Думаю, что соли, так раздражавшей в "Докторе Живаго" советских ортодоксов, было ничуть не больше, чем в "Тихом Доне". Оба романа подают революцию "голографически", объёмно, без крема, но и без дёгтя. Но взгляд Шолохова художнический, Пастернака исповеднический. Роман Шолохова - яркий, цветастый ковёр, читать его - наслаждение; книга Пастернака похожа на старый гобелен, краски тусклые, фактуру могут оценить лишь знатоки. Да и тем требуется немалое терпение, чтобы дочитать "Доктора" до конца.

"Доктор Живаго" был для Пастернака не художественной задачей, исполнение которой оценивается по эстетическим критериям, но персональным достижением, личным подвигом, самопреодолением, трансфигурацией, преображением. Это был религиозный, а не художественный опыт, экзистенциальный прорыв" (Л.Баткин).

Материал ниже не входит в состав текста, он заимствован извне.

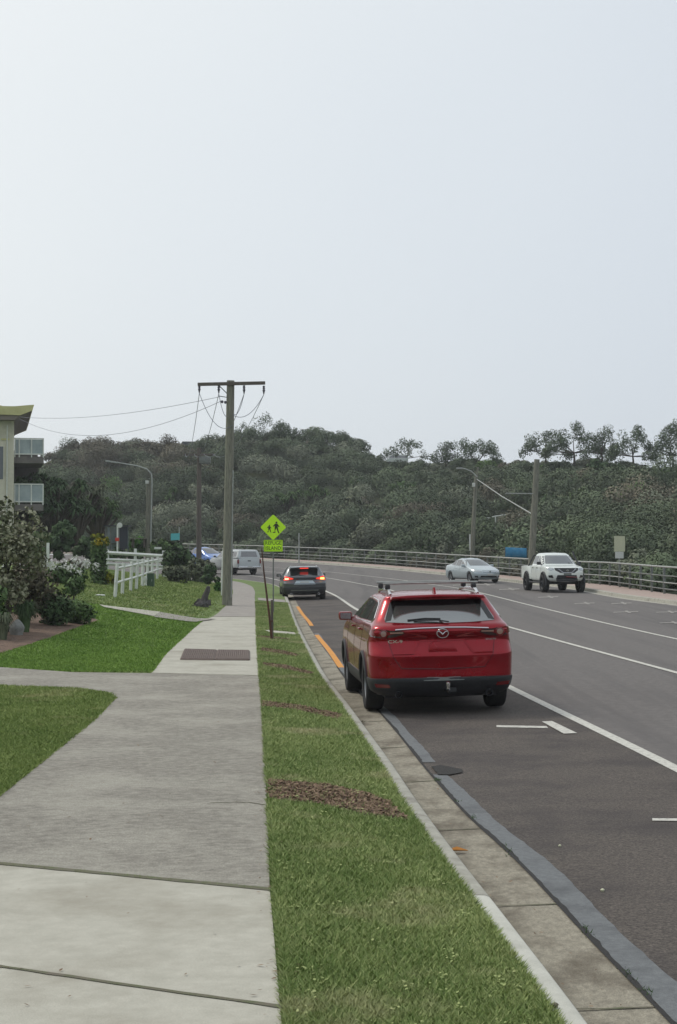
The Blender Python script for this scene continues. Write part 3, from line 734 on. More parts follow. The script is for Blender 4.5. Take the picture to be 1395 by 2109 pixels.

Роман также невозможно понять и оценить вне контекста жизни и поэзии Пастернака. Оторванный от них, он действительно порой выглядит, как философская тягомотина с массой художественных просчётов и житейских нелепиц. Худшей услуги Борису Леонидовичу, чем вставить это его произведение в школьную программу, представить трудно. Предложенная школьникам "Война и мир" тоже в своё время отбила у иных из них вкус к Толстому именно из-за длинных философских пассажей. У Пастернака их больше. И это понятно, в его время вопрос "быть или не быть" стоял как никогда остро. А большая литература - это опыт жизни, играющей со смертью и преодолевающей её. Для Пушкина такой опыт выразился в его двенадцати дуэлях, для Толстого - в пребывании под ядрами на Малаховом кургане, в результате чего двадцатидвухлетний молодой человек написал "Севастопольские рассказы. Хемингуэй в восемнадцать лет получил множественные осколочные ранения на Первой Мировой, едва выжил и родился как автор "Прощай, оружие!" Пастернак всю жизнь ходил по острию ножа, противостоя времени и воспевая его. Не будь такого противостояния-гимна, свались Борис Леонидович в ту или иную крайность, остался бы он в истории литературы в лучшем случае писателем второго разряда, как, например, Зинаида Гиппиус. Но сумел подняться на русское литературное небо, блеснув "романом-поступком" и поставив в нём ослепительную точку циклом стихов о Христе.